Directions
Leave out any pictures and transcribe all other data below exactly.

Collected data
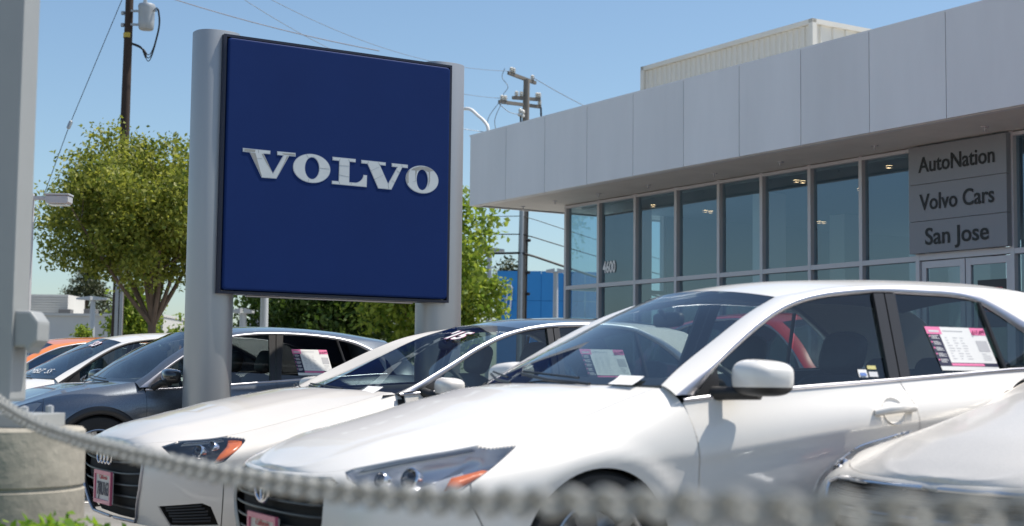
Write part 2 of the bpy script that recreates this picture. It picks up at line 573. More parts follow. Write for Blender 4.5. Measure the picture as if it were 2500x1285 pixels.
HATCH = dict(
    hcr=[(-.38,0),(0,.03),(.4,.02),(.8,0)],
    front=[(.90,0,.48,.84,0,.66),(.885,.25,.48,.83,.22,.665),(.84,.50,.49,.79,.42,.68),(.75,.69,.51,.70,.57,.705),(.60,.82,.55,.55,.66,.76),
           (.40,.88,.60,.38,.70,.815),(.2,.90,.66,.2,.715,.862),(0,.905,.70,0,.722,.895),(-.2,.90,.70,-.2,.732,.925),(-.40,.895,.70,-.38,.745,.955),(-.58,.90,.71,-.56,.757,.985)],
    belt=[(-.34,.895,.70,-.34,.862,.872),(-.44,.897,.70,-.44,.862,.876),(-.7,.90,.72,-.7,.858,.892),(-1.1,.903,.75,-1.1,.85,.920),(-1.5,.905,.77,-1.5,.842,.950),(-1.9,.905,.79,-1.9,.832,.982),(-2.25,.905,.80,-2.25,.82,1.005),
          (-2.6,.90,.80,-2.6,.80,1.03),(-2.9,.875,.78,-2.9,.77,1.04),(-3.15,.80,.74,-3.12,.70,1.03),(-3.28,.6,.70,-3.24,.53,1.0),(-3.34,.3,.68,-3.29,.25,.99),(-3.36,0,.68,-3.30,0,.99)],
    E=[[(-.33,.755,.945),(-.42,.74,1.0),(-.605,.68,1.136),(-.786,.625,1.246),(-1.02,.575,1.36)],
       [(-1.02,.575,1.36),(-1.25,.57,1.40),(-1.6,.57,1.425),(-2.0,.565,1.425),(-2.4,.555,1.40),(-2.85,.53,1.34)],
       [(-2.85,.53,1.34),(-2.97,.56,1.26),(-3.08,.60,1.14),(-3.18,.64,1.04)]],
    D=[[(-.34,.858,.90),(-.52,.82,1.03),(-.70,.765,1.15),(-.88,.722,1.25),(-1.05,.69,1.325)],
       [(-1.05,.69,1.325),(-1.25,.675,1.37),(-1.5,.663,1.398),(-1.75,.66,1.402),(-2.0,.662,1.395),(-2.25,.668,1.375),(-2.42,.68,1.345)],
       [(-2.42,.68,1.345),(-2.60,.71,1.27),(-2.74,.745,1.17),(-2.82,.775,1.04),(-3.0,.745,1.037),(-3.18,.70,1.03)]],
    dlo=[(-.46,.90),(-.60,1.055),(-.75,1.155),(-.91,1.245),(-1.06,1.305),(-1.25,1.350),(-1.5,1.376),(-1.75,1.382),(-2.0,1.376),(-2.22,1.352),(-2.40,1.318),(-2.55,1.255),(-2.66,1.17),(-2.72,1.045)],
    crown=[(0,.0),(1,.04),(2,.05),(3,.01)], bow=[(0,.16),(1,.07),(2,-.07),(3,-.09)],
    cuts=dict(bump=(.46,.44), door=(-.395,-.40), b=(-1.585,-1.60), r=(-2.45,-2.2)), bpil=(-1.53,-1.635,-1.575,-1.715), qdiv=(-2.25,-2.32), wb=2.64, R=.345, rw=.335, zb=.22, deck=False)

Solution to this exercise
Write part 2 of the bpy script that recreates this picture. It picks up at line 573. More parts follow. Write for Blender 4.5. Measure the picture as if it were 2500x1285 pixels.
HATCH = dict(
    hcr=[(-.38,0),(0,.03),(.4,.02),(.8,0)],
    front=[(.90,0,.48,.84,0,.66),(.885,.25,.48,.83,.22,.665),(.84,.50,.49,.79,.42,.68),(.75,.69,.51,.70,.57,.705),(.60,.82,.55,.55,.66,.76),
           (.40,.88,.60,.38,.70,.815),(.2,.90,.66,.2,.715,.862),(0,.905,.70,0,.722,.895),(-.2,.90,.70,-.2,.732,.925),(-.40,.895,.70,-.38,.745,.955),(-.58,.90,.71,-.56,.757,.985)],
    belt=[(-.34,.895,.70,-.34,.862,.872),(-.44,.897,.70,-.44,.862,.876),(-.7,.90,.72,-.7,.858,.892),(-1.1,.903,.75,-1.1,.85,.920),(-1.5,.905,.77,-1.5,.842,.950),(-1.9,.905,.79,-1.9,.832,.982),(-2.25,.905,.80,-2.25,.82,1.005),
          (-2.6,.90,.80,-2.6,.80,1.03),(-2.9,.875,.78,-2.9,.77,1.04),(-3.15,.80,.74,-3.12,.70,1.03),(-3.28,.6,.70,-3.24,.53,1.0),(-3.34,.3,.68,-3.29,.25,.99),(-3.36,0,.68,-3.30,0,.99)],
    E=[[(-.33,.755,.945),(-.42,.74,1.0),(-.605,.68,1.136),(-.786,.625,1.246),(-1.02,.575,1.36)],
       [(-1.02,.575,1.36),(-1.25,.57,1.40),(-1.6,.57,1.425),(-2.0,.565,1.425),(-2.4,.555,1.40),(-2.85,.53,1.34)],
       [(-2.85,.53,1.34),(-2.97,.56,1.26),(-3.08,.60,1.14),(-3.18,.64,1.04)]],
    D=[[(-.34,.858,.90),(-.52,.82,1.03),(-.70,.765,1.15),(-.88,.722,1.25),(-1.05,.69,1.325)],
       [(-1.05,.69,1.325),(-1.25,.675,1.37),(-1.5,.663,1.398),(-1.75,.66,1.402),(-2.0,.662,1.395),(-2.25,.668,1.375),(-2.42,.68,1.345)],
       [(-2.42,.68,1.345),(-2.60,.71,1.27),(-2.74,.745,1.17),(-2.82,.775,1.04),(-3.0,.745,1.037),(-3.18,.70,1.03)]],
    dlo=[(-.46,.90),(-.60,1.055),(-.75,1.155),(-.91,1.245),(-1.06,1.305),(-1.25,1.350),(-1.5,1.376),(-1.75,1.382),(-2.0,1.376),(-2.22,1.352),(-2.40,1.318),(-2.55,1.255),(-2.66,1.17),(-2.72,1.045)],
    crown=[(0,.0),(1,.04),(2,.05),(3,.01)], bow=[(0,.16),(1,.07),(2,-.07),(3,-.09)],
    cuts=dict(bump=(.46,.44), door=(-.395,-.40), b=(-1.585,-1.60), r=(-2.45,-2.2)), bpil=(-1.53,-1.635,-1.575,-1.715), qdiv=(-2.25,-2.32), wb=2.64, R=.345, rw=.335, zb=.22, deck=False)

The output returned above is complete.